Uses this method we can reduce the comment field size.

Benchmarking notes

The input fasta was cat together 10x, bringing it from uncompressed size of 256mb to 2.6G, more inline with real world data sizes (still small).

I benchmarked on Ec2 Ubuntu instance with 1000mb/s throughput. That is important as our default ec2 setting for throughput is 125mb/s which is by far slower than the slowest SSD on the market.

Previously I was benchmarking with 'mojo run, but this lead to differences do to compiling time. Now build is ran before, changing some of the benches.

SWAR decode had big impact time so it was included in each fastxpp variant read method.

hyperfine --warmup 2 -r 10 \
    './fastxpp_bench uniprot_sprot.fastxpp_swar_nohlen_10x orig' \
    './fastxpp_bench uniprot_sprot.fastxpp_swar_nohlen_10x strip_newline' \
    './fastxpp_bench uniprot_sprot.fastxpp_swar_nohlen_10x swar' \
    './fastxpp_bench uniprot_sprot.fastxpp_swar_nohlen_10x read_once'

Optimizations & ideas:

1: Better ASCII number parsing (SWAR decode)

I think ASCII number parsing is relatively expensive. Not certain but there is a better ascii parsing method worth trying.
Fixed width header info + SWAR. It doesn't seem like it would be difficult to implment SWAR (simd within a register) https://lemire.me/blog/2022/01/21/swar-explained-parsing-eight-digits/
This optimization was used for https://lemire.me/blog/2021/01/29/number-parsing-at-a-gigabyte-per-second/
Right now I parse ascii the long way mentioned in article.
The SWAR method and having fixed sized fields like 0000 0000 0000, would avoid having to handle separators.

2: Better record header parsing

We should only need to parse for the >/@ header once.

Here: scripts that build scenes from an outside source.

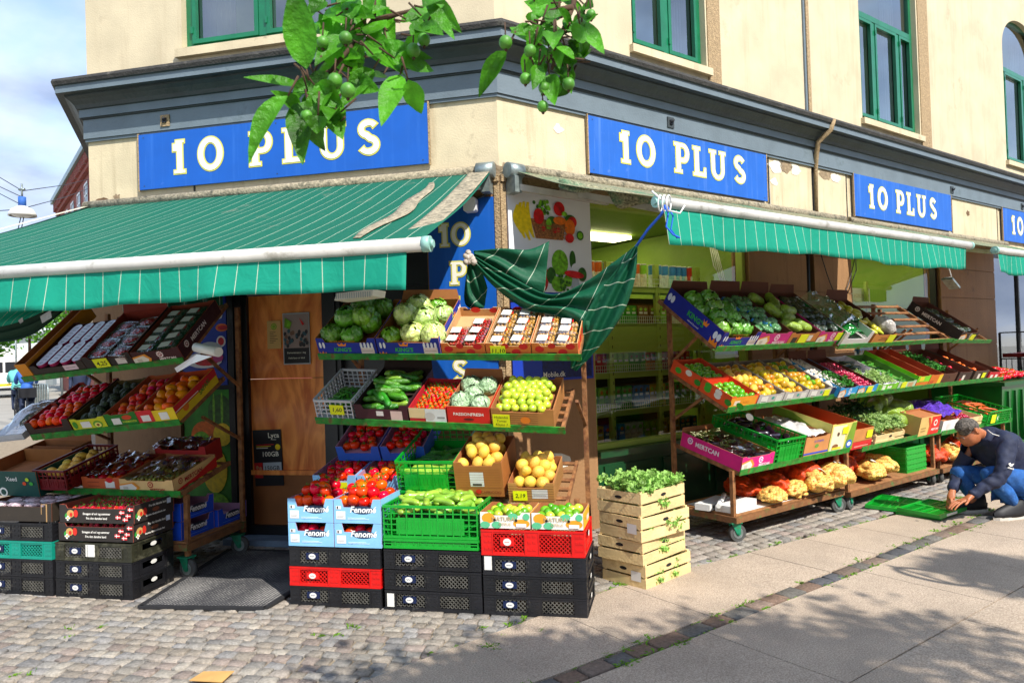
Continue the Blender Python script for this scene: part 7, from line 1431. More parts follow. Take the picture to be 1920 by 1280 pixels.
# flattened green crates by the man
for i, (x, y, rz, z) in enumerate(((3.20, -1.80, 5, .0), (3.28, -1.50, 14, .0), (3.14, -1.82, -2, .028))):
    M = FB @ T3(x, y, z) @ RZ(rz) @ RX(2 if i else 0)
    t = thing('folded_crate', ('flattened bright green crate lying under the other two', 'flattened green crate furthest back under the hand of the man', 'flattened green crate on top with a white label')[i], 'crate', M, 'folded green crates on the pavement'); b = MB(); W, D = .56, .36
    for q in ((0, 0, .0, W, .02, .03), (0, D - .02, 0, W, D, .03), (0, .02, 0, .02, D - .02, .03), (W - .02, .02, 0, W, D - .02, .03), (W / 2 - .02, .02, .0, W / 2 + .02, D - .02, .028), (.02, .02, .004, W - .02, D - .02, .012)): b.box(*q)
    for k in range(14): b.box(.03 + k * .037, .025, .012, .042 + k * .037, D / 2 - .02, .022); b.box(.03 + k * .037, D / 2 + .02, .012, .042 + k * .037, D - .025, .022)
    for k in (D * .33, D * .5, D * .68): b.box(.02, k - .006, .012, W - .02, k + .006, .026)
    b.build('crate_body', grnp, t)
    if i == 2: b = MB(); b.box(.12, -.003, .005, .3, .0, .024); b.build('label', stk, t)
# ================================================================ boxes on the long wall carts
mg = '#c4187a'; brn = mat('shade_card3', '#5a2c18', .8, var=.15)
T = TB1
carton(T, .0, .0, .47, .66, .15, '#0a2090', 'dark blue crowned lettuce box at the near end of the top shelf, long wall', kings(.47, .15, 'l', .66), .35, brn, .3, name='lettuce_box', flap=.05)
fill(T, 'lettuce', 'green lettuce in film in the dark blue box on the long wall', 'lettuce', .01, .03, .45, .60, .10, .15, .135, 'z', heap=.05, name='lettuce', grp='lettuces on the long wall')
bluewrap = mat('blue_wrap', '#3a8ad0', .3, coat=.5)
def wrapped(rr):
    b = MB(); b.ball((0, 0, 0), (.055, .045, .035), 12, 8, 0, lambda d, u, v: 1 + .25 * noise.noise(d * 4 + Vector((rr.random() * 9, 0, 0)))); b.box(-.025, -.055, -.012, .02, -.036, .008, 1); return b.mesh('herb_pack', [broc_m, bluewrap])
K['wrapped'] = var3(wrapped)
K['dark_pack'] = var3(lambda rr: MB().ball((0, 0, 0), (.07, .05, .035), 12, 8, 0, lambda d, u, v: 1 + .3 * noise.noise(d * 4 + Vector((rr.random() * 9, 0, 0)))).mesh('herb_pack', [mat('dark_herb_pack', '#1a2c14', .25, coat=1, var=.9, vs=35, bump=1, bs=40)]))
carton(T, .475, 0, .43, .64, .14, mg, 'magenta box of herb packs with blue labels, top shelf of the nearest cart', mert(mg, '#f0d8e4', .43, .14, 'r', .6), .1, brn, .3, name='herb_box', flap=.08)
fill(T, 'wrapped', 'green herb pack with a blue label in the magenta box', 'herb pack', .49, .04, .40, .56, .12, .11, .085, 'z', heap=.03, layers=1, name='herb_pack')
carton(T, .91, 0, .43, .64, .13, '#b8742c', 'orange brown box of pointed cabbages, top shelf of the nearest cart', (('f', 'rect', .05, .02, .12, .08, '#2a241c'), ('f', 'rect', .28, .04, .34, .10, '#e0d8cc'), ('f', 'rect', .3, .0, .42, .03, '#3a3020')), .1, brn, .3, name='cabbage_box', tagp=(.2, .07, .12), flap=.09)
fill(T, 'pointed_cabbage', 'green pointed cabbage in the orange brown box', 'cabbage', .93, .05, .38, .52, .13, .17, .10, 'xy', heap=.03, layers=1)
carton(T, 1.345, 0, .40, .64, .14, mg, 'magenta box of dark leafy packs at the far end of the nearest top shelf', mert(mg, '#f0d8e4', .40, .14, 'r', .6), .1, brn, .3, name='herb_box', tagp=(.33, .08, .11), flap=.07)
fill(T, 'dark_pack', 'dark green leafy pack in the far magenta box', 'herb pack', .0 + 1.36, .04, .37, .56, .11, .11, .09, 'z', heap=.02)
T = TB2
limeb = [('l', 'disc', .08 + .11 * k, .05 + .03 * (k % 2), .035, .025, ('#3fae2a', '#e8e0d0', '#2f8a24')[k % 3]) for k in range(5)] + [('f', 'rect', 0, 0, .33, .10, '#ea9a1c'), ('f', 'rect', .05, .03, .12, .07, '#e8d8c0'), ('f', 'text', 'AGRO', .2, .05, .03, .01, 0, '#c87a14')]
for i in range(2):
    carton(T, .0, .33 * i, .35, .32, .11, '#e4501c', 'orange and green printed box of limes on the nearest cart, %s' % ('front one', 'back one')[i], limeb if i == 0 else limeb[:5], .1, mat('orange_card', '#d8441c', .7), .35, name='lime_box', grp='orange lime boxes')
    fill(T, 'lime', 'green lime in the %s orange box of the nearest cart' % ('front', 'back')[i], 'lime', .02, .33 * i + .02, .31, .27, .075, .062, .06, 'any', heap=.01)
for i in range(3):
    x = .36 + .36 * i
    carton(T, x, 0, .35, .58, .10, '#b9b4b0', 'grey white box of yellow mangoes on the nearest cart, %s' % ('left one', 'middle one', 'right one with a yellow tag')[i], (('f', 'rect', .04, .02, .13, .08, '#e4e2da'), ('f', 'disc', .2, .06, .02, .014, '#3a9a8a'), ('f', 'rect', .24, .02, .32, .08, '#d4d2ca'), ('f', 'rect', .05, .03, .12, .035, '#70706c')), .1, cb('#8a8078'), .3, name='mango_box', grp='grey white mango boxes', tagp=(.28, .05, .09) if i == 2 else None)
    fill(T, 'yellow_mango', 'yellow green mango in the %s grey white box' % ('left', 'middle', 'right')[i], 'mango', x + .01, .02, .33, .52, .075, .072, .072, 'any', heap=.015, kinds=['yellow_mango', 'yellow_mango', 'lemon', 'yellow_mango'] if i < 2 else ['yellow_mango', 'lime', 'yellow_mango'], name='mango')
carton(T, 1.44, 0, .26, .58, .10, '#15294a', 'dark blue box of white garlic bulbs at the end of the nearest middle shelf', (), .1, cb('#e4e0d8'), .3, name='garlic_box')
fill(T, 'garlic', 'white garlic bulb in the dark blue box', 'garlic', 1.45, .02, .24, .54, .08, .055, .055, 'up', heap=.01, name='garlic_bulb')
T = TB3
carton(T, .0, .0, .42, .62, .12, '#d8187c', 'bright magenta box of aubergines in film at the near end of the low shelf', mert('#b822a0', '#f2e6ee', .42, .12, 'l', .62) , .1, kraft, .35, name='aubergine_box', flap=.03)
fill(T, 'aubergine', 'dark aubergine in the bright magenta box', 'aubergine', .02, .04, .38, .54, .08, .13, .075, 'xy', heap=.01)
filmsheet(T, .02, .03, .38, .55, .13, 'crinkled clear film over the aubergines in the magenta box', .03, 4)
m_ = T @ T3(.43, .0, .0); grid_crate(m_, .40, .66, .22, grnp, 'tall green plastic crate of dark aubergines on the nearest cart', 9, 5, (.12, .88, .1, .7))
fill(m_, 'aubergine', 'dark aubergine in the tall green crate', 'aubergine', .03, .04, .34, .58, .17, .15, .08, 'xy', heap=.01)
carton(T, .85, .0, .37, .56, .19, '#c98a52', 'light brown box with a blue band and wrapped mushrooms', (('f', 'rect', 0, .03, .37, .045, '#1c4ac0'), ('f', 'disc', .18, .1, .03, .018, '#6a9a3a'), ('f', 'text', 'La Campina', .2, .145, .03, .005, .3, '#1c4ac0')), .05, None, .6, name='produce_box')
filmsheet(T, .87, .03, .33, .5, .19, 'white crinkled wrap over the light brown box', .04, 9, mat('white_wrap', '#c9c6c2', .3, coat=.8, bump=.8, bs=20))
carton(T, 1.23, .0, .40, .60, .27, '#d6cf6a', 'tall yellow green box with few bananas inside on the nearest cart', (('f', 'rect', .02, .02, .24, .25, '#e4e0c0'), ('f', 'disc', .12, .17, .02, .02, '#5a3a24'), ('f', 'poly', [(.24, 0), (.40, 0), (.40, .26), (.33, .26)], '#7a9a2a'), ('f', 'disc', .33, .06, .05, .04, '#2a5fc0'), ('f', 'disc', .33, .06, .03, .02, '#e8e8e8'), ('f', 'disc', .1, .06, .05, .02, '#8a5a34'), ('f', 'rect', .05, .03, .2, .05, '#e8d02a'), ('l', 'poly', [(0, .1), (.6, .0), (.6, .13), (.2, .26), (0, .26)], '#7a9a2a')), .02, mat('orange_brown_card', '#b8501c', .7), .35, name='banana_box', tagp=(.22, .2, .09))
fill(T, 'banana', 'yellow banana at the bottom of the tall yellow green box', 'banana', 1.27, .06, .32, .45, .13, .17, .11, 'xy', skip=.3)
# middle cart
T = TD1
carton(T, .0, .0, .48, .62, .15, '#d8d4d2', 'white card box with a green side and plastic bags on the middle cart', [('l', 'rect', .05, .0, .6, .15, '#127a2a'), ('l', 'disc', .25, .09, .12, .05, '#0c1a14'), ('l', 'text', 'Legro', .25, .09, .05, .02, .1, '#e8e8e0'), ('l', 'text', 'Season', .48, .06, .05, .01, .2, '#8ad04a')], .5, cb('#d0ccc8'), .3, name='produce_box')
b = MB(); b.grid(lambda u, v: (.06 + .36 * u, .12 + .50 * v, .12 + .10 * math.sin(PI * u) + .05 * noise.noise(Vector((u * 5, v * 5, 2))) + .03 * noise.noise(Vector((u * 16, v * 16, 2)))), 26, 30)
single('plastic_bag', b.mesh('plastic_bag', film('bag_clear', .4, .12, bump=1, bs=16)), 'shiny clear plastic bag bulging from the white card box', 'bag', T)
b = MB(); b.grid(lambda u, v: (.04 + .42 * u, .02 + .50 * v, .06 + .09 * math.sin(PI * u) * (1 - .3 * v) + .04 * noise.noise(Vector((u * 6, v * 6, 8)))), 24, 26)
single('plastic_bag', b.mesh('plastic_bag', mat('green_bag', '#127a2c', .2, coat=1, var=.5, vs=12, bump=1, bs=18)), 'green plastic bag of vegetables in the white card box', 'bag', T)
carton(T, .53, .0, .42, .62, .12, '#d0863c', 'orange brown box of pale peppers on the top shelf of the middle cart', (('f', 'rect', .0, .0, .42, .012, '#2a2a6a'), ('f', 'rect', .12, .05, .3, .058, '#5a3a1c'), ('f', 'rect', .15, .07, .26, .076, '#5a3a1c')), .1, brn, .3, name='pepper_box', flap=.09, tagp=(.34, .06, .13))
fill(T, 'pepper', 'pale yellow green pepper in the orange brown box', 'pepper', .56, .04, .26, .56, .10, .10, .065, 'xy', heap=.03)
b = MB(); b.ball((.86, .12, .14), (.075, .12, .08), 20, 14, 0, lambda d, u, v: 1 + .25 * noise.noise(d * 3)); single('plastic_bag', b.mesh('plastic_bag', mat('whitish_bag', '#b4aea6', .3, coat=.8, var=.4, vs=12, bump=1, bs=20)), 'whitish knotted plastic bag at the right end of the pepper box', 'bag', T)
T = TE1
carton(T, .10, .0, .42, .66, .12, '#17120f', 'black box of dark packs alone on the far end of the top shelf', mert('#17120f', '#d8d4c8', .42, .12, 'l', .66), .1, brn, .3, name='produce_box', flap=.05, tagp=(.3, .05, .11))
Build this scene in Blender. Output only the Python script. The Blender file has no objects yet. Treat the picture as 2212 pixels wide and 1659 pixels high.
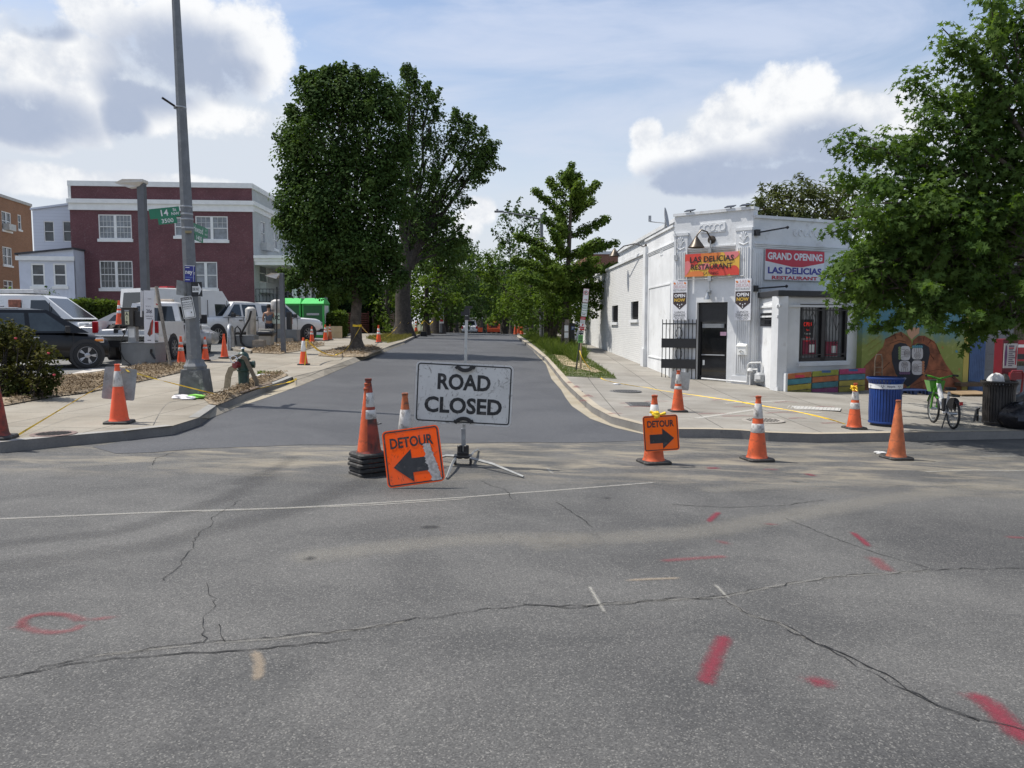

If we already did single pass we can either impute the offset for the next record start or store that in header info of previous record to avoid checks for empty lines and checks for record boundaries.

3: Checks up front

If we are parsing the fastx file to generate the header size info, we could add all the QC checks upfront and include flag field for QC checks performed. This can save a lot of time checking things like + or that quality == sequence length.

4: Better buffer allocation/sizing.

Still learning about buffers. But I feel there is better way to make use of this format.

5: Indexing

Indexing could probably give easy parallel speed up, but I think this would be better handled at gzip block decompression.

6: Metadata

I'm sure there is optimizations we can do knowing the size of every record and line throughout entire file. Where would we store this info though? Optional index file?

[sstadick]

Woohoo! First draft is the the hard part!

I left some comments, specifically around the removal of newlines after the fact, which I suspect is the thing actually holding the times back (maybe also number parsing though).

Totally agree with your optimization ideas, making the number parsing fast should be done, we should skip the header after the first time, and we can make validation a parameter so that it's optional to turn on so that outside of check we got the right number of bytes, that's all we do for the fast path.

[sstadick]

I think this would be faster if you did loop of memcpy instead of stripping the newlines after the fact. Maybe we need to adjust the format a bit to make that easy? like use "bytes per line", "lines", last_line_bytes" or something.

That way we only have to touch each byte one time, to copy it into the list.

[sstadick]

Maybe we just need total bytes and bytes per line.

var copied_bytes = 0
while copied_bytes < total_bytes:
    copied_bytes += self.reader.read_bytes(self.seq, min(bytes_per_line, total_bytes - copied_bytes)
    var _newline = self.reader.read_byte() 

[sstadick]

I think you can save the swap here by doing a loop per variable, which should be fine. And then it can be a single method you can optimize to death (in a good way :) ).